Losses arising on the disposal of UK residential property can be offset against gains. 



It is well worth non residents who acquired property prior to April 2015, to consider instructing a valuation as at 5 April 2015 to consider what their likely base cost will be (unless they elect to use one of the other methods).  Consideration should be given to the condition of the property at this time and this should be documented and possibly photographed.


Great care should be taken when non residents are purchasing UK residential property to consider how best to take title to the property. Who is actually going to be living in the property - if it is being bought for a child to live in, perhaps while they attend University in the UK, should consideration be given to them going on the title?

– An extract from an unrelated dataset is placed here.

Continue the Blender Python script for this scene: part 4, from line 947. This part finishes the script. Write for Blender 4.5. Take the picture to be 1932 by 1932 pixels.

Alternatively, might it be sensible to take title jointly to secure the benefit of two annual exemptions? These considerations need to be weighed up carefully against other factors, for example, the income tax considerations if the property is being bought to rent out, as it may be that one prospective owner is entitled to a UK income tax personal allowance while the other is not, or that one has a lower level of UK income. 


Careful records of purchase and sale costs as well as capital expenditure incurred on the property should be retained. 


Finally, for those advisers dealing with residential conveyancing, it's important to flag up the reporting requirements to clients who may have an obligation to report, at an early stage and agree who is taking responsibility for the reporting to HMRC.